Teatro público
LA FIRMA del convenio para la construcción de la nueva sede del Teatre Lliure en Barcelona tiene un alto significado político y cívico. Por varias razones. En primer lugar, porque supone la culminación de una larga aspiración, nacida hace siete años, cuando el Lliure planteó a las instituciones la necesidad de contar con una sede de mayor capacidad que el viejo local de barriada que les acoge desde su fundación, en 1976. Esta firma -aplazada unas veces por motivos de agenda, otras por una clara falta de voluntad política- cierra un- capítulo de incertidumbre que en nada ha beneficiado la imagen de esas instituciones y su preocupación por la cultura.En segundo lugar, porque la importante inversión, de 4.700 millones, supone el reconocimiento a una trayectoria artística dé incuestionable calado y que la entera profesión, española y de fuera de nuestras fronteras, reconoce.
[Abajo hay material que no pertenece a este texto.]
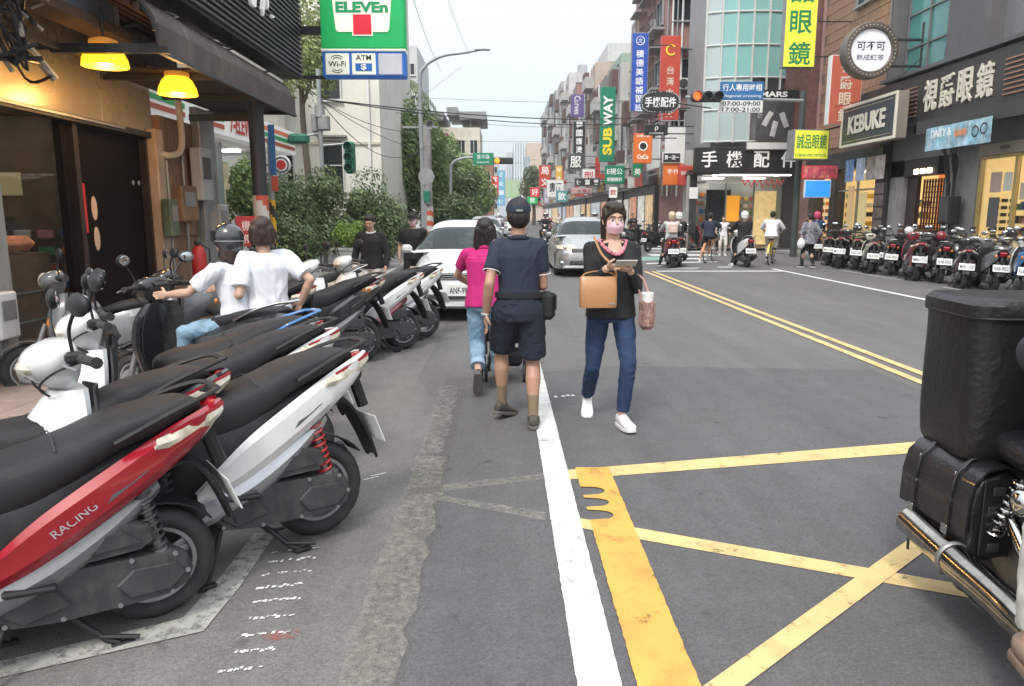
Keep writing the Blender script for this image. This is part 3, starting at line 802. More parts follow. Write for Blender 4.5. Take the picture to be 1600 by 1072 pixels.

Obras como Las bodas de Fígaro, de Beaumarchais -que ha podido ver recientemente toda España- o Al vostre gust, de Shakespeare, atestiguan una trayectoria artística que sitúa a este teatro entre los de mayor prestigio de la escena europea. La dirección del Teatro de Europa por parte de Lluís Pasqual -un hombre nacido y formado en el Lliure- se deriva sin duda de ese prestigio.
En tercer lugar, y sobre todo, porque el Lliure encarna la voluntad de un proyecto artístico sin sometimientos a modas estéticas ni a oportunismos políticos. Quienes en 1976 crearon una modesta cooperativa privada "con vocación de teatro público", según consta en el acta fundacional, procedían del teatro independiente: desde el malogrado Fabiá Puigserver -verdadera alma del nuevo proyecto- hasta Anna Lizaran, pasando por el propio Pasqual. Desde esta perspectiva, la firma es la sanción oficial de un impulso nacido de la profesión y no de un despacho, de la sociedad civil y no de políticas culturales burocráticas; es decir, desde el apoyo del público, que ha visto en este teatro un espacio abierto a la cultura e indómito ante cualquier instrumentalización.